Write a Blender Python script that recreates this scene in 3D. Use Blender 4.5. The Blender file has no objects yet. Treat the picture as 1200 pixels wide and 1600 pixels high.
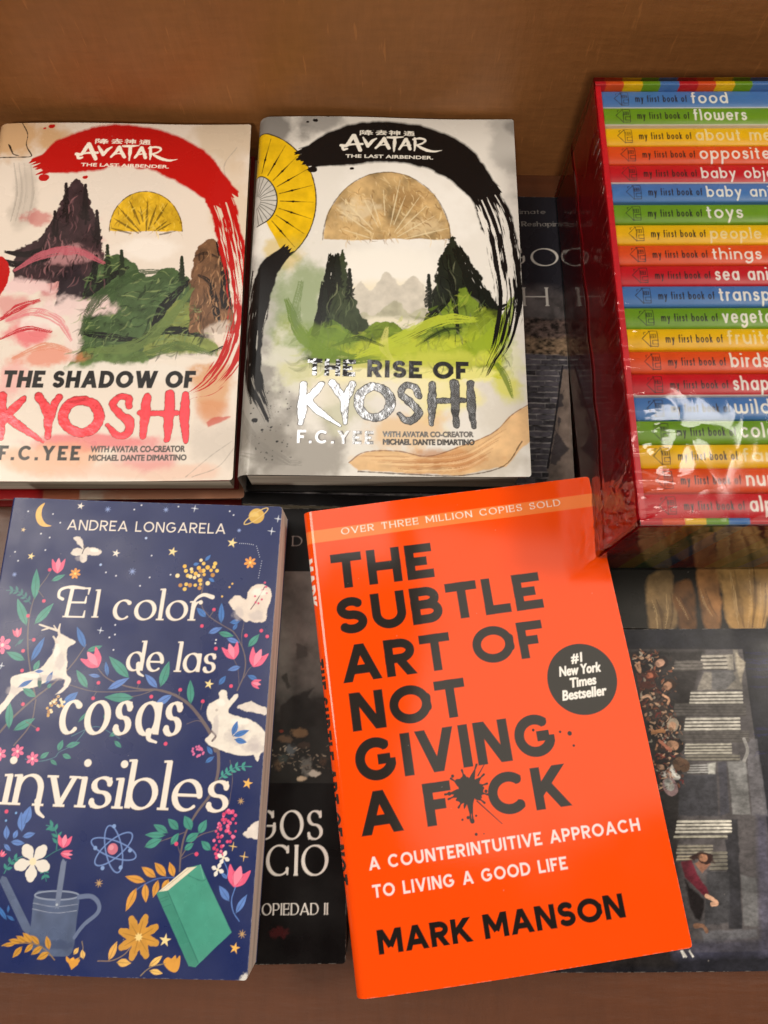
import bpy, math, random
import numpy as np

# ------------------------------------------------------------------ camera, world, lamps, exposure
C = bpy.context.scene.collection
SC = bpy.context.scene
CM = 0.01
FLOOR = 39.6                      # camera height above the shelf floor, cm
F_PX, PITCH, ROLL = 1160.3, 0.2719, -0.0172

def setup_camera():
    cam = bpy.data.cameras.new('camera')
    cam.sensor_fit = 'VERTICAL'; cam.sensor_height = 24.0; cam.sensor_width = 18.0
    cam.lens = 24.0 * F_PX / 1600.0
    cam.clip_start = 0.01; cam.clip_end = 50
    o = bpy.data.objects.new('camera', cam); C.objects.link(o)
    from mathutils import Matrix, Vector
    X = Vector((1, 0, 0)); U = Vector((0, math.cos(PITCH), math.sin(PITCH))); F = Vector((0, math.sin(PITCH), -math.cos(PITCH)))
    c, s = math.cos(ROLL), math.sin(ROLL)
    ix = c * X - s * U; iy = s * X + c * U
    M = Matrix(((ix.x, iy.x, -F.x), (ix.y, iy.y, -F.y), (ix.z, iy.z, -F.z))).to_4x4()
    M.translation = (0, 0, FLOOR * CM)
    o.matrix_world = M
    SC.camera = o
setup_camera()

world = bpy.data.worlds.new('World'); SC.world = world; world.use_nodes = True
world.node_tree.nodes['Background'].inputs[0].default_value = (1.0, 0.90, 0.78, 1)
world.node_tree.nodes['Background'].inputs[1].default_value = 0.06

def area(name, loc, target, sx, sy, radiance, col, shape='RECTANGLE'):
    l = bpy.data.lights.new(name, 'AREA'); l.shape = shape; l.size = sx; l.size_y = sy
    A = sx * sy * (math.pi / 4 if shape in ('DISK', 'ELLIPSE') else 1)
    l.energy = radiance * math.pi * A; l.color = col
    o = bpy.data.objects.new(name, l); C.objects.link(o); o.location = loc
    from mathutils import Vector
    d = Vector(target) - Vector(loc)
    o.rotation_euler = d.to_track_quat('-Z', 'Y').to_euler()
    return o
# two bright ceiling panels of the shop and a small spot; the right, left and rear lamps are added fill
area('ceiling_panel_light', (1.05, 0.16, 2.1), (1.05, 0.16, 0), 1.9, 1.0, 1.25, (1, .93, .80))
area('ceiling_panel_light', (-0.48, 1.4, 2.1), (-0.48, 1.4, 0), 0.92, 1.9, 1.7, (1, .96, .90))
area('small_spot_light', (0.86, 0.72, 1.75), (0.0, 0.05, 0), 0.27, 0.27, 11.0, (1, .94, .84), 'DISK')
area('right_fill_light', (1.35, 0.35, 1.8), (0.0, 0.05, 0), 0.42, 0.42, 46.0, (1, .90, .77), 'DISK')
area('left_fill_light', (-1.25, 0.3, 1.8), (0.0, 0.1, 0), 1.1, 1.1, 9.6, (1, .90, .78), 'DISK')
area('rear_fill_light', (-0.25, -1.45, 1.6), (0, 0.1, 0.05), 0.32, 0.32, 42.0, (1, .88, .74), 'DISK')  # added to brighten the back wall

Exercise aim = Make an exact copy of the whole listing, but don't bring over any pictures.

Answer to the exercise =
Write a Blender Python script that recreates this scene in 3D. Use Blender 4.5. The Blender file has no objects yet. Treat the picture as 1200 pixels wide and 1600 pixels high.
import bpy, math, random
import numpy as np

# ------------------------------------------------------------------ camera, world, lamps, exposure
C = bpy.context.scene.collection
SC = bpy.context.scene
CM = 0.01
FLOOR = 39.6                      # camera height above the shelf floor, cm
F_PX, PITCH, ROLL = 1160.3, 0.2719, -0.0172

def setup_camera():
    cam = bpy.data.cameras.new('camera')
    cam.sensor_fit = 'VERTICAL'; cam.sensor_height = 24.0; cam.sensor_width = 18.0
    cam.lens = 24.0 * F_PX / 1600.0
    cam.clip_start = 0.01; cam.clip_end = 50
    o = bpy.data.objects.new('camera', cam); C.objects.link(o)
    from mathutils import Matrix, Vector
    X = Vector((1, 0, 0)); U = Vector((0, math.cos(PITCH), math.sin(PITCH))); F = Vector((0, math.sin(PITCH), -math.cos(PITCH)))
    c, s = math.cos(ROLL), math.sin(ROLL)
    ix = c * X - s * U; iy = s * X + c * U
    M = Matrix(((ix.x, iy.x, -F.x), (ix.y, iy.y, -F.y), (ix.z, iy.z, -F.z))).to_4x4()
    M.translation = (0, 0, FLOOR * CM)
    o.matrix_world = M
    SC.camera = o
setup_camera()

world = bpy.data.worlds.new('World'); SC.world = world; world.use_nodes = True
world.node_tree.nodes['Background'].inputs[0].default_value = (1.0, 0.90, 0.78, 1)
world.node_tree.nodes['Background'].inputs[1].default_value = 0.06

def area(name, loc, target, sx, sy, radiance, col, shape='RECTANGLE'):
    l = bpy.data.lights.new(name, 'AREA'); l.shape = shape; l.size = sx; l.size_y = sy
    A = sx * sy * (math.pi / 4 if shape in ('DISK', 'ELLIPSE') else 1)
    l.energy = radiance * math.pi * A; l.color = col
    o = bpy.data.objects.new(name, l); C.objects.link(o); o.location = loc
    from mathutils import Vector
    d = Vector(target) - Vector(loc)
    o.rotation_euler = d.to_track_quat('-Z', 'Y').to_euler()
    return o
# two bright ceiling panels of the shop and a small spot; the right, left and rear lamps are added fill
area('ceiling_panel_light', (1.05, 0.16, 2.1), (1.05, 0.16, 0), 1.9, 1.0, 1.25, (1, .93, .80))
area('ceiling_panel_light', (-0.48, 1.4, 2.1), (-0.48, 1.4, 0), 0.92, 1.9, 1.7, (1, .96, .90))
area('small_spot_light', (0.86, 0.72, 1.75), (0.0, 0.05, 0), 0.27, 0.27, 11.0, (1, .94, .84), 'DISK')
area('right_fill_light', (1.35, 0.35, 1.8), (0.0, 0.05, 0), 0.42, 0.42, 46.0, (1, .90, .77), 'DISK')
area('left_fill_light', (-1.25, 0.3, 1.8), (0.0, 0.1, 0), 1.1, 1.1, 9.6, (1, .90, .78), 'DISK')
area('rear_fill_light', (-0.25, -1.45, 1.6), (0, 0.1, 0.05), 0.32, 0.32, 42.0, (1, .88, .74), 'DISK')  # added to brighten the back wall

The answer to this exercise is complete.